Righteousness before realism

Imperial delusions die hard - and once again the US Congress is trying to legislate for the world. As most Turks see it, this week's committee vote in the House of Representatives accusing Turkey of genocide against the Armenians in 1915-17 is an insulting, gratuitous interference in their sovereign affairs. As the 27 Democrats and Republicans who backed the bill see it, it is a matter of putting the world to rights, according to America's lights.

Congress has a long history of extraterritorial meddling. It regularly slaps unilateral sanctions on "rogue" governments, and orders foreign businesses and individuals to obey its strictures, regardless of nationality. Its attempts to direct US foreign policy are resisted by the executive branch to varying degrees. On Cuba, Venezuela, Iran and Israel, White House and legislature mostly agree. On Turkey, like Iraq, they are at noisy loggerheads.

"We oppose the bill. We think it is a bad idea that will do nothing to improve Turkish-Armenian relations. It will not do anything to advance American interests," Daniel Fried, assistant secretary for Eurasian affairs, told Turkish television this week. President Bush, the secretary of state, Condoleezza Rice, and defence secretary, Robert Gates, all chimed in. They even mobilised all former living US secretaries of state in joint opposition, but to no avail. It was a measure of the lame-duck president's chronic weakness.

Sentimentality and righteousness are never far from the surface of American politics. "Despite President Bush twisting arms and making deals, justice prevailed," said Democrat Brad Sherman of California, playing to a gallery of elderly ethnic Armenians who attended the vote and the wider Armenian diaspora. "If we hope to stop future genocides, we need to admit to those horrific acts of the past."

One problem for Mr Sherman and his fellow Californian Democrat, the House Speaker Nancy Pelosi, is that for the most part Turks admit nothing of the kind - and deeply resent such vicarious apologising. "Twenty-seven foolish Americans" said a headline in the Vatan newspaper. "It is blatantly obvious that [Congress] does not have a task or function to rewrite history," snarled the Ankara government.

Another problem is that the Democrats' motives are up for scrutiny. Turkish media suggest the struggle is less about justice and more about votes and campaign contributions from the powerful Armenian-American lobby, concentrated in the key 2008 election battlefields of California, New Jersey and Michigan.

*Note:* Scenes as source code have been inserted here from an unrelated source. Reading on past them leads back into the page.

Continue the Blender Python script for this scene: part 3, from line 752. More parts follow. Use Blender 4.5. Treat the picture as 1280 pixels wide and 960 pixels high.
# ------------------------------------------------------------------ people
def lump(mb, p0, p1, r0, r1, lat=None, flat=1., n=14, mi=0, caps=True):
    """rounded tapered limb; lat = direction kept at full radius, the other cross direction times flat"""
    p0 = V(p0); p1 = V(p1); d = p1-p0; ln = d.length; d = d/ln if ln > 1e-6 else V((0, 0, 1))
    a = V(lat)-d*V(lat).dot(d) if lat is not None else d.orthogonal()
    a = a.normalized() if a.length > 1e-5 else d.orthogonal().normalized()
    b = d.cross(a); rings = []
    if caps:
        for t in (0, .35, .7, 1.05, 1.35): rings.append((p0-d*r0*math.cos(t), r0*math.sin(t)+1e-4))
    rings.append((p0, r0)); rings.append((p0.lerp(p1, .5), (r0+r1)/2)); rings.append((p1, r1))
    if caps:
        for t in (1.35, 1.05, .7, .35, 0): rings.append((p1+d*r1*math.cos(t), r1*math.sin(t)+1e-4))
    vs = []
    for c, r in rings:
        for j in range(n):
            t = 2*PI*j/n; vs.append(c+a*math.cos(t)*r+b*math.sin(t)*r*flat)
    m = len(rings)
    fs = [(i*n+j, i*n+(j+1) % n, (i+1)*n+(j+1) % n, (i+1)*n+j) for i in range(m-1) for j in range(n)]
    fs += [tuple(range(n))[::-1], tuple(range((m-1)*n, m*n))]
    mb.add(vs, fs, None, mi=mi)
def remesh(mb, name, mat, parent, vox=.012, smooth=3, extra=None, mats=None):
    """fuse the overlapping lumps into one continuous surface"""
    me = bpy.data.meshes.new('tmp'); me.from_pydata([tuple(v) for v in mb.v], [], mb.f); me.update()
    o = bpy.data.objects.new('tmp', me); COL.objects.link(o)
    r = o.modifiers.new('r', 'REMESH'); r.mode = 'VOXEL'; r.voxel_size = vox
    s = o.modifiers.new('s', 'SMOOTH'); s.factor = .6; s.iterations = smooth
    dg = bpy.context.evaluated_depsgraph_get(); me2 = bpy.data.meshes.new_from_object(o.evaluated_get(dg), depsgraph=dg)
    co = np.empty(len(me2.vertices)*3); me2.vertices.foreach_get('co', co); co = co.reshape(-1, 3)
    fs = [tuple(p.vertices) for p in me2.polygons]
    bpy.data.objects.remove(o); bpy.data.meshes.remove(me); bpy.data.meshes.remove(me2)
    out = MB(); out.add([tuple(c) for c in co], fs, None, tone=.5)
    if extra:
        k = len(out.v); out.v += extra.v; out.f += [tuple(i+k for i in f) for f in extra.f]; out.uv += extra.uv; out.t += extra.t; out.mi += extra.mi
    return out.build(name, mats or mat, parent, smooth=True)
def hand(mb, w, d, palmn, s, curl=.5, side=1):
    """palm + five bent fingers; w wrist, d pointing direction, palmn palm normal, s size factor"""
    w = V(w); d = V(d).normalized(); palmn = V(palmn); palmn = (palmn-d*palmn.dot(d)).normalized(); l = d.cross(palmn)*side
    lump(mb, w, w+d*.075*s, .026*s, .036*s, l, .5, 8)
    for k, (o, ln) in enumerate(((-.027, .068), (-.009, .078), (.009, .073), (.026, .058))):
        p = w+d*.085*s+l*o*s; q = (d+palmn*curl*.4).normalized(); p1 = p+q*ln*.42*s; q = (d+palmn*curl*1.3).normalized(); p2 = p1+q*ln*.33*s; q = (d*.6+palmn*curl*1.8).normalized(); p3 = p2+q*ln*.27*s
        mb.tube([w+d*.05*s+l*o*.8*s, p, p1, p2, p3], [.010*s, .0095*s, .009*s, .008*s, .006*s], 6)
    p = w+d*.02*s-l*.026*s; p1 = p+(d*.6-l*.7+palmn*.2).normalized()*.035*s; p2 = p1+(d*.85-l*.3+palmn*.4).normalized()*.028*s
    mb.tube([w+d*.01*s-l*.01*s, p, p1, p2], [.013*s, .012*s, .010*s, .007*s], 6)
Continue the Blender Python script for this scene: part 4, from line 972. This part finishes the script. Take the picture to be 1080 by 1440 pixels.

More pertinently perhaps, Turkish officials ask why, when the US officially believes genocide is occurring right now in Sudan, it is digging up disputed events nearly a century ago. This week saw escalating killings in Darfur and warnings that a beefed-up UN force will not deploy for many months yet. Campaigners say that is partly because Congress has failed to honour US funding pledges.

Having lost the committee vote, and conscious that the full House is expected to approve the bill before Thanksgiving, the Bush administration is now pursuing damage-limitation. Turkey is being reassured the Senate will not pass the bill into law and that in any case, nothing is really changed by such posturing. The hope is that Ankara will not "overreact".

Hope is the correct word, for Mr Bush is now reduced to a fingers-crossed policy. In the next few days, an alienated Turkish parliament will almost certainly vote to authorise punitive military incursions into northern Iraq in pursuit of Kurdish separatists who find sanctuary there. Such action, going directly against US wishes, has great potential to destabilise the region further.

And that may be just a beginning. As Mr Gates noted this week, Turkey could cut off US military supply lines to Iraq and disrupt air force operations. It could strengthen its de facto anti-Kurdish alliance with Iran and withdraw support for Washington's attempts to isolate Tehran. In the worst case, congressional grandstanding could cost the US its most powerful Muslim ally in the Middle East.

Such catastrophic rupture is unlikely - the two sides need each other too much. But as the Turkish Daily News columnist Mehmet Ali Birand noted today: "In spite of the non-binding nature [of the bill], Turkey will still lose considerable prestige. Armenian allegations will gain credibility. It will make it easier for Armenians to pressurise European parliaments. Turkey will be hurt."

The hurt is deep, born of a sense of a friend's betrayal. And given that a poll earlier this year found that 81% of Turks already disapproved of US policies, the multiplying, ramifying cost to American prestige and leverage is set to rise. Even after Iraq and uncounted "war on terror" disasters, imperial Washington still seems blind to the difference between power and wisdom.